C++ can do many of those things, with vectors and iterators. It does come with many of its own pitfalls, and library sizes tend to be huge.

Using a library for use on a SoC or PC isn't going to be the best idea but the principles can be used to generate similar functions with a smaller footprint. I really need to get into using C++ on ARM controllers!

[Someone]

If VHDL is longwinded and you need to cast everything then you are not planning your projects right and are thinking too in hardware instead of describing a problem.

Doing arithmetic operations and sending results to-from ram is a common example of needless casting since you can only address with an integer type, or the different ternary functions for different contexts when in verilog they are uniform.
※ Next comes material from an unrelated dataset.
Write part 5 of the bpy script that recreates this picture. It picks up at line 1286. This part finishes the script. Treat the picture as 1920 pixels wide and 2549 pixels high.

You either like strongly typed languages or you don't, neither is superior.

If you define the ram as an array of the type you are using for the arithmatics you don't need to cast anything for source/result. A lot of this comes down to planning the types during the design stage. In my experience you should avoid std_logic_vector for anything which is a number (whether it is a value or an index). You'll see that you won't be using std_logic_vector at all except for signals which really need to be bit field.

The address of inferred rams is required to be an integer, so you cant happily sit in a single type domain and work away, and when you do want to compare data and addresses you're forced to do casting/type conversion.

Similarly unsigned and signed types need to go through an intermediate type before being used with each other, its not a bad thing but its a very roundabout way of designing and adds unnecessary complications when you want to move data around. I can be sure that certain steps in a computation are guaranteed to be unsigned due to upstream constraints, but trying to tell the synthesiser that information in VHDL is very obtuse.